## [YOUR TASK]
Write out the lines from the top of the material through the line with "n = 16000; x", exactly and with nothing added.
|---|
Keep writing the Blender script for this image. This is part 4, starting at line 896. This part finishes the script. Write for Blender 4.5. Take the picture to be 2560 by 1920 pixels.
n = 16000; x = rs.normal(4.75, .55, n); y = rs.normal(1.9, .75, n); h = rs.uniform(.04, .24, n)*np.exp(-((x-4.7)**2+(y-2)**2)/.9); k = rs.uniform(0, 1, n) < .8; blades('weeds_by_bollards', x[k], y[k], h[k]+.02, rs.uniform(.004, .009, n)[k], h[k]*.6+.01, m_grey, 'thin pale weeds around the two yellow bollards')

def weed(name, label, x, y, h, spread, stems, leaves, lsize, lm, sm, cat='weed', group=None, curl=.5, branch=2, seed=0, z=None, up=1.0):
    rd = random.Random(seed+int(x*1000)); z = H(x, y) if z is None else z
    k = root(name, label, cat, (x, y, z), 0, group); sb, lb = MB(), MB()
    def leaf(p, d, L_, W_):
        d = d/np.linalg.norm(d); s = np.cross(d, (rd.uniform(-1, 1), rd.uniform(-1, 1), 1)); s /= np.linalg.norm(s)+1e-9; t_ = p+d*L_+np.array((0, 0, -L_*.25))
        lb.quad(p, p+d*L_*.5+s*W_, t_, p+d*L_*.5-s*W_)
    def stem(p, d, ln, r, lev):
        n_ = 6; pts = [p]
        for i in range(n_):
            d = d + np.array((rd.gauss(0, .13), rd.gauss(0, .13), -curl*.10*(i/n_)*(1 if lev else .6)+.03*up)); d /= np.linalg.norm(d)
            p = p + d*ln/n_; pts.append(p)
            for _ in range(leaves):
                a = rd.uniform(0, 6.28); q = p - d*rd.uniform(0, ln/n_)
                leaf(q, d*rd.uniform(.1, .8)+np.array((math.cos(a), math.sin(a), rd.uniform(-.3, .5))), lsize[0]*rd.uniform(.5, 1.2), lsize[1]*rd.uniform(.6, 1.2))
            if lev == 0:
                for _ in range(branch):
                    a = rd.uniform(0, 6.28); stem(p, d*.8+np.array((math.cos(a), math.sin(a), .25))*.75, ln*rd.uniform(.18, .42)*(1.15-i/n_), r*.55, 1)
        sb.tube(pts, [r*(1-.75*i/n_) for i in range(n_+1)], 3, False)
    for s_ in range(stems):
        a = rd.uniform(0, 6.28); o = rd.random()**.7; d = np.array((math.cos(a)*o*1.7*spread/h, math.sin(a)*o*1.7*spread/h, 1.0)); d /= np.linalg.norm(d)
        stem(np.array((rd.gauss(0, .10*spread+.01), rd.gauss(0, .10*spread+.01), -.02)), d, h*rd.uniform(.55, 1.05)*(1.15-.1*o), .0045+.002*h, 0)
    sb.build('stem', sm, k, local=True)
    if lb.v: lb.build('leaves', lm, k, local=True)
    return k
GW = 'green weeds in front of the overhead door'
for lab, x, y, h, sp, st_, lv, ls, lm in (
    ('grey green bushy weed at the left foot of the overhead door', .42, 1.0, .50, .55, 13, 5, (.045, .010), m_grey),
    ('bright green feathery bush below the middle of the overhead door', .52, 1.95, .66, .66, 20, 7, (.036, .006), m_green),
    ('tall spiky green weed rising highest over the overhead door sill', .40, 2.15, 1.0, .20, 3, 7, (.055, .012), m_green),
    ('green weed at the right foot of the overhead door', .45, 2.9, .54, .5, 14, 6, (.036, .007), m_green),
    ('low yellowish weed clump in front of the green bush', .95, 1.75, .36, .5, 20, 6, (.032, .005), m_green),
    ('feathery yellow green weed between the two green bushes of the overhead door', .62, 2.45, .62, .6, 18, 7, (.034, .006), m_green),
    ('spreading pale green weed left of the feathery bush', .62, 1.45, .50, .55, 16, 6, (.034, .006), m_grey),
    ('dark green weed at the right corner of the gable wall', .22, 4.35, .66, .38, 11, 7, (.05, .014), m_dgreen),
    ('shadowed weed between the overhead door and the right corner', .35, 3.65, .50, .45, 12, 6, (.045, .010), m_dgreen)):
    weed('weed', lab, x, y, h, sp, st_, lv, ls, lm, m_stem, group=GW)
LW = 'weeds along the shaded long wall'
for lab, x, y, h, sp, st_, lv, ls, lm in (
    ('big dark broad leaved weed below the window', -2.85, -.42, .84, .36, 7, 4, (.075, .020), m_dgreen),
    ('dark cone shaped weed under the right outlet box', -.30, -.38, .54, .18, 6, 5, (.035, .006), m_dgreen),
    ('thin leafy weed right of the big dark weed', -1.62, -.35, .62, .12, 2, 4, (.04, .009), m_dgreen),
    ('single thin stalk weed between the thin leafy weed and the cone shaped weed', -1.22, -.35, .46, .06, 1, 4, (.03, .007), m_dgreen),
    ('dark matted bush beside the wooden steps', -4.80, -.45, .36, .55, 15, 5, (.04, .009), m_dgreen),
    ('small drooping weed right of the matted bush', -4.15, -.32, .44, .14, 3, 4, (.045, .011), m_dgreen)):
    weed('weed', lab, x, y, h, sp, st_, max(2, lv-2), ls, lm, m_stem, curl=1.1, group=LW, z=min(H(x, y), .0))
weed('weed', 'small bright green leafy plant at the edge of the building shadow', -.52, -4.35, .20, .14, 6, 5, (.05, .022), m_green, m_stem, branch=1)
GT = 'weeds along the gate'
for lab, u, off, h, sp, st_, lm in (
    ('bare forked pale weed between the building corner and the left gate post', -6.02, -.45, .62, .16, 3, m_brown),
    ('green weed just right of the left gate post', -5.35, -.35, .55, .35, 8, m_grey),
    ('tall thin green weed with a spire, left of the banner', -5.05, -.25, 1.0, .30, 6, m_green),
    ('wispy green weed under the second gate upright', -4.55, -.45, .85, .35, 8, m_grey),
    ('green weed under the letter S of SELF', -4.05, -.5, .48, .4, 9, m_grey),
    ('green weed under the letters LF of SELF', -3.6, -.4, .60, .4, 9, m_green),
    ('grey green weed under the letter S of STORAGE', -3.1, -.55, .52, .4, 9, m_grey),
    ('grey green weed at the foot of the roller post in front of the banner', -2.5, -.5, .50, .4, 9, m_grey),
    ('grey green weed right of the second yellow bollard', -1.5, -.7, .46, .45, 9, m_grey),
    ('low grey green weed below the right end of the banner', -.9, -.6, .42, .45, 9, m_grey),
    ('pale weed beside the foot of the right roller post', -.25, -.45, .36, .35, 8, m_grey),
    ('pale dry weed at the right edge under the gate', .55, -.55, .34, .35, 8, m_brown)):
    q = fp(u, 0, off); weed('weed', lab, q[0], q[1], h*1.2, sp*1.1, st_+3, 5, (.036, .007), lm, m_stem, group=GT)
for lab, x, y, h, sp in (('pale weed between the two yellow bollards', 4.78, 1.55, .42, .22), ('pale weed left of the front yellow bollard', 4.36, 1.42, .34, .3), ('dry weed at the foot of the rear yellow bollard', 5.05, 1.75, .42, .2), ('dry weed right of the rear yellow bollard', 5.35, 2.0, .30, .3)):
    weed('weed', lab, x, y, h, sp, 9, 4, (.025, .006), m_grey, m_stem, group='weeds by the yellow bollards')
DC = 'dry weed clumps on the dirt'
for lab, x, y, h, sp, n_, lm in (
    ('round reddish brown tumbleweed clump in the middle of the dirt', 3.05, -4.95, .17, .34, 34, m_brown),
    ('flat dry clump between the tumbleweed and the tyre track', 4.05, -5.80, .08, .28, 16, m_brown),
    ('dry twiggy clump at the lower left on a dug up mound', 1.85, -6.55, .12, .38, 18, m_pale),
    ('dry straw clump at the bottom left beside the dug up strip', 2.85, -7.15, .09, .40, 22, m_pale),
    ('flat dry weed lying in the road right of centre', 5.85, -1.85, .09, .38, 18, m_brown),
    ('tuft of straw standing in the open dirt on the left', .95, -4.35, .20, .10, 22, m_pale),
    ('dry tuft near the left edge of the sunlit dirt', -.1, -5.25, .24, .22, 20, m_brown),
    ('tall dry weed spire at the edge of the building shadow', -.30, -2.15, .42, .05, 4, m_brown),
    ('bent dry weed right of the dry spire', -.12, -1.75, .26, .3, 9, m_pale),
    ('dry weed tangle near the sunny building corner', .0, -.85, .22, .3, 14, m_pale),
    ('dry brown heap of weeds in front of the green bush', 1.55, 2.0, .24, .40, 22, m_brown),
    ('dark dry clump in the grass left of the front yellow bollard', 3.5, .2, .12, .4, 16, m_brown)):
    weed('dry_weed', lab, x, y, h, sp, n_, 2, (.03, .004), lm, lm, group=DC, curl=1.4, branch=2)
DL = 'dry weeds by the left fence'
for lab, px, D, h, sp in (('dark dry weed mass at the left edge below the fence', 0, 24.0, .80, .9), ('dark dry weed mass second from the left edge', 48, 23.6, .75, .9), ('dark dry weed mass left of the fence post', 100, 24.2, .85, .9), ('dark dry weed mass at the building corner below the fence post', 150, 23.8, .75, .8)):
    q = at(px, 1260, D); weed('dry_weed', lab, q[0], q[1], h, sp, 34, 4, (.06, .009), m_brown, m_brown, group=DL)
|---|
## [FULL ANSWER]
Keep writing the Blender script for this image. This is part 4, starting at line 896. This part finishes the script. Write for Blender 4.5. Take the picture to be 2560 by 1920 pixels.
n = 16000; x = rs.normal(4.75, .55, n); y = rs.normal(1.9, .75, n); h = rs.uniform(.04, .24, n)*np.exp(-((x-4.7)**2+(y-2)**2)/.9); k = rs.uniform(0, 1, n) < .8; blades('weeds_by_bollards', x[k], y[k], h[k]+.02, rs.uniform(.004, .009, n)[k], h[k]*.6+.01, m_grey, 'thin pale weeds around the two yellow bollards')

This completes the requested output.